Making and Unmaking TV
Cinema Project and the Portland Institute for Contemporary Art examine "the history of video when the interview as a practice and television as a medium were important sites of innovation and intervention for politically minded artists." Artist Tony Conrad and guest curator Paige Sarlin in attendance. More info: cinemaproject.org. PICA.

Need for Speed
See review this issue. Various Theaters.

Repo Man
Emilio! Hollywood Theatre.

Repressed Cinema
A monthly series at the Hollywood Theatre, "showing vintage and contemporary films that are obscure, neglected, and from the fringe." This month: 16mm shorts about "the world of the outsider." Hollywood Theatre.

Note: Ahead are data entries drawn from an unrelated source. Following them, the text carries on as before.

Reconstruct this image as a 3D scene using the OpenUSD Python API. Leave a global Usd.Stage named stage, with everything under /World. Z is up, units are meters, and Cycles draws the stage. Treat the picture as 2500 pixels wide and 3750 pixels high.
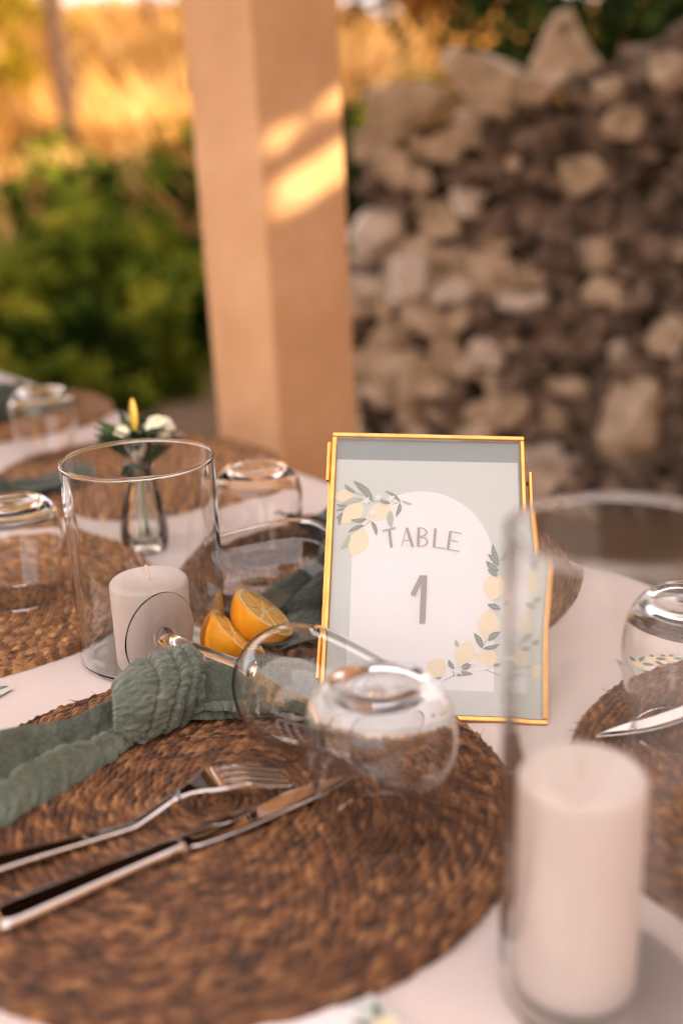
import math, random
import numpy as np, trimesh, shapely
from shapely.geometry import Polygon, Point, LineString, box as sbox
from shapely import affinity
from pxr import Usd, UsdGeom, UsdLux, UsdShade, Gf, Sdf, Vt
import usdkit, meshkit

random.seed(7)
rng = np.random.default_rng(7)
PI = math.pi
stage = Usd.Stage.CreateInMemory()
UsdGeom.SetStageUpAxis(stage, UsdGeom.Tokens.z)
UsdGeom.SetStageMetersPerUnit(stage, 1.0)
UsdGeom.Xform.Define(stage, '/World')
UsdGeom.Scope.Define(stage, '/World/Looks')

# ------------------------------------------------------------------ camera
EXPOSURE = 2.22
Z0 = 0.75                                   # table top
PITCH, ROLL, CAMZ = math.radians(18.13), math.radians(-1.99), Z0 + 0.40
Fw = np.array([0, math.cos(PITCH), -math.sin(PITCH)])
R0 = np.array([1.0, 0, 0]); U0 = np.cross(R0, Fw)
Rt = R0 * math.cos(ROLL) + U0 * math.sin(ROLL); Up = np.cross(Rt, Fw)
cam = UsdGeom.Camera.Define(stage, '/World/camera')
M = Gf.Matrix4d(*Rt, 0, *Up, 0, *(-Fw), 0, 0, 0, CAMZ, 1)
cam.AddTransformOp().Set(M)
cam.CreateFocalLengthAttr(38.27)
cam.CreateHorizontalApertureAttr(24.0)
cam.CreateVerticalApertureAttr(36.03)
cam.CreateClippingRangeAttr(Gf.Vec2f(0.02, 2000))
cam.CreateFStopAttr(2.3)
cam.CreateFocusDistanceAttr(0.845)
cam.CreateExposureAttr(EXPOSURE)

# ------------------------------------------------------------------ sky and sun
SUN = np.array([0.78, -0.59, 0.215]); SUN /= np.linalg.norm(SUN)
EL, ROT = math.asin(SUN[2]), math.atan2(SUN[0], SUN[1])
sky = UsdLux.DomeLight.Define(stage, '/World/sky')
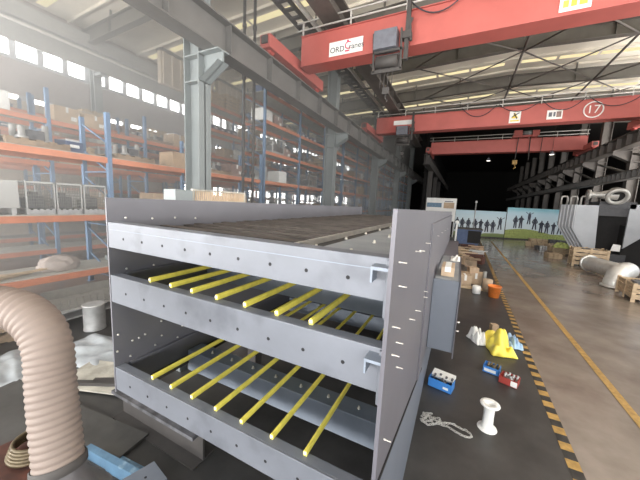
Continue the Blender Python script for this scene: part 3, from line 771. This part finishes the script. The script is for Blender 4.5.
for i,(x,y,r,l) in enumerate(((-3.25,1.72,.55,'upper'),(-3.38,1.58,.5,'lower'))):
    tag(MB().box(x-.35,y-.03,.046,x+.3,y+.03,.08,0,(r,'Z')).build('flat_bar','dark_steel'),'dark flat steel bar lying on the pale board, %s one'%l,'bar')
tag(MB().box(-4.3,.55,.008,-2.3,1.3,.03,0,(.12,'Z')).build('steel_plate','scarf'),'large dark steel plate on the floor right of the hose','plate')
# dark channel with rusty top under machine front
p=MB();p.box(-2.85,1.38,.27,-1.72,1.6,.3,1);p.box(-2.85,1.38,.0,-1.72,1.6,.015);p.box(-2.85,1.48,.015,-1.72,1.5,.27)
tag(p.build('steel_channel',['dark_steel','goods_dark']),'short dark I section lying under the machine front','steel beam')
# blue trough, plate with hole, coil
t=empty('blue_channel',(-2.2,1.06,0));b=MB();b.prism([(-2.56,1.02,.008),(-2.56,1.16,.008),(-2.56,1.16,.022),(-2.56,1.032,.022),(-2.56,1.032,.11),(-2.56,1.07,.12),(-2.56,1.02,.12)],(.60,.06,0));b.build('channel_body','light_blue',t)
for x in (-2.42,-2.22,-2.1): MB().tube([(x-.05,1.0,.03),(x-.045,.95,.02),(x+.045,.96,.02),(x+.05,1.01,.03)],.009,8).build('handle','bolt',t)
tag(t,'light blue painted steel channel at the bottom beside the hose','channel')
b=MB();b.prism([(-2.0,.97,.14),(-1.78,.93,.14),(-1.72,1.16,.14),(-1.93,1.2,.14)],(0,0,.012));b.cyl((-1.86,1.09,.1515),(-1.86,1.09,.1535),.009,n=14,mi=1);b.box(-1.95,1.0,.008,-1.8,1.1,.14,0)
tag(b.build('drilled_plate',['guard','hole']),'grey steel plate with one drilled hole at the bottom edge','plate')
b=MB()
for k in range(5): b.tube([(-2.93+(.17-.008*k)*math.cos(a*PI/12),.86+(.17-.008*k)*math.sin(a*PI/12),.09+.022*k) for a in range(24)],.014,6,closed=True)
tag(b.build('wire_coil','brass'),'coil of brassy welding wire at the lower left corner','coil')
b=MB().box(-3.25,.4,.031,-2.35,1.0,.055,0,(-.1,'Z')).box(-3.2,.45,.055,-2.4,.48,.09,0);tag(b.build('rusty_plate','rust'),'reddish brown rusty plate under the wire coil','plate')
b=MB();b.lathe([(0,.0),(.07,0),(.08,.14),(.075,.16),(.03,.17),(.03,.2),(0,.2)],(-3.95,.72,.03),n=18);tag(b.build('blue_bottle','blue'),'blue plastic bottle at the left edge beside the hose','bottle')
b=MB().box(-5.4,.9,.0,-4.7,1.5,.5);
# stacked pallets left behind the hose
t=empty('pallet_stack',(-6.0,1.0,0))
for k in range(4):
    b=MB()
    for i in range(6): b.box(-6.5,.35+i*.22,.12+k*.15,-5.6,.47+i*.22,.14+k*.15)
    for x in (-6.5,-6.1,-5.7): b.box(x,.35,.02+k*.15,x+.1,1.57,.12+k*.15)
    for i in (0,5): b.box(-6.5,.35+i*.22,k*.15,-5.6,.47+i*.22,.02+k*.15)
    b.build('pallet','wood_dark',t)
tag(t,'stack of dark wooden pallets glimpsed through the bend of the hose','pallets')
# items seen on the machine's left panel top (behind it)
t=empty('long_frame',(-6.4,3.6,0));b=MB()
b.box(-6.5,3.4,2.05,-6.44,5.6,2.4);b.box(-6.44,3.4,2.05,-6.43,5.6,2.08)
t.location=(-3.1,2.9,0)
b=MB()
y0,y1,xx=2.45,3.4,-3.0
b.box(xx-.02,y0,2.13,xx+.02,y1,2.15);b.box(xx-.02,y0,2.27,xx+.02,y1,2.29);b.box(xx-.02,y0,2.15,xx+.02,y0+.02,2.27);b.box(xx-.02,y1-.02,2.15,xx+.02,y1,2.27)
b.build('edge_frame','paper_scrap',t)
b=MB();k=0
for k in range(30): b.box(xx-.008,y0+.02+k*.031,2.15,xx+.008,y0+.03+k*.031,2.27)
b.build('slats','carton_light',t)
b=MB()
for yy in (2.5,3.3): b.box(xx-.03,yy,0,xx+.03,yy+.06,2.13)
b.box(xx-.2,2.45,0,xx+.2,2.6,.02).box(xx-.2,3.25,0,xx+.2,3.4,.02);b.build('post','steel',t)
tag(t,'long pale slatted frame standing behind the machine left panel','frame')
b=MB();b.box(-3.1,2.15,2.0,-2.9,2.38,2.27);b.box(-3.05,2.2,0,-2.95,2.3,2.0);tag(b.build('control_box','column'),'small pale green box left of the slatted frame','box')
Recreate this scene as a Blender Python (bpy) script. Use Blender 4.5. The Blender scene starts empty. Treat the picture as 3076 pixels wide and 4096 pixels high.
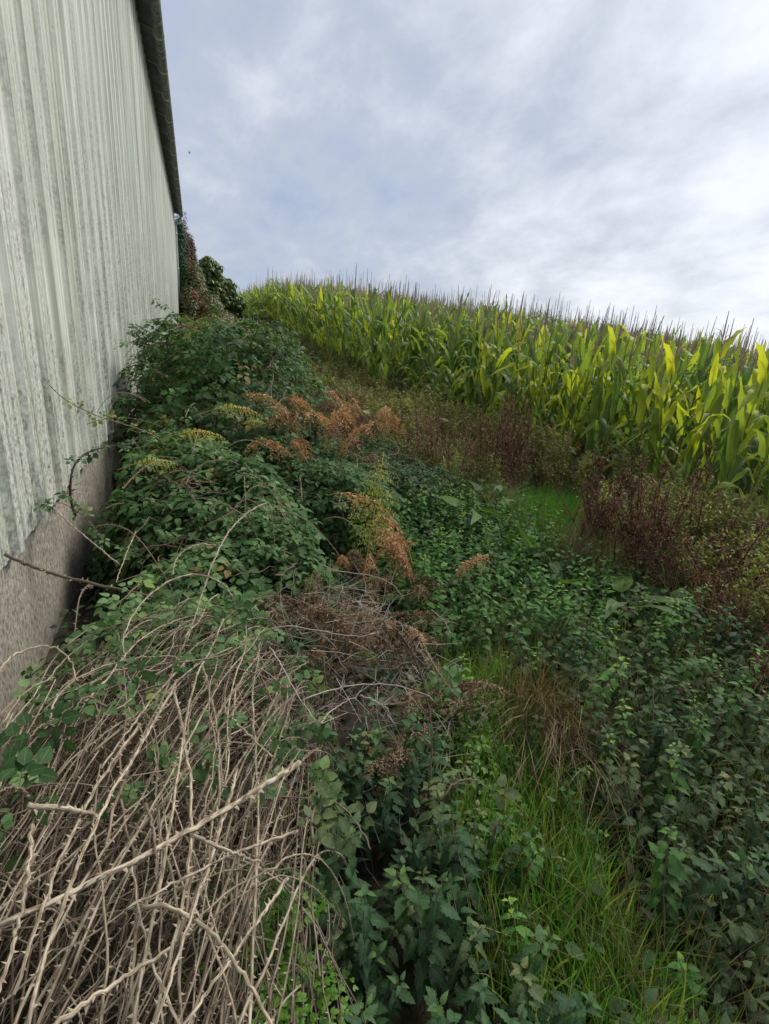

Team America: World Police
"Burqa! Burqa burqa burqa!" Fifth Avenue Cinema.

That Darn Cat
The 1965 Hayley Mills children's film, now playing for a delighted audience of lonely cat ladies. Hollywood Theatre.

recommended Tim's Vermeer
A documentary that follows a quirky inventor, Tim Jenison, who attempts to recreate a painting by Johannes Vermeer. The journey is funny, the results are impressive, and Tim's Vermeer is one of the most entertaining art documentaries I've seen (and I watch a lot of 'em... a lot of 'em being boring). JENNA LECHNER Cinema 21.

recommended Veronica Mars
See review this issue. Various Theaters.

recommended The Warriors
"Now, look what we have here before us. We got the Saracens sitting next to the Jones Street Boys. We've got the Moonrunners right by the Van Cortlandt Rangers. Nobody is wasting nobody. That... is a miracle. And miracles is the way things ought to be." Hollywood Theatre.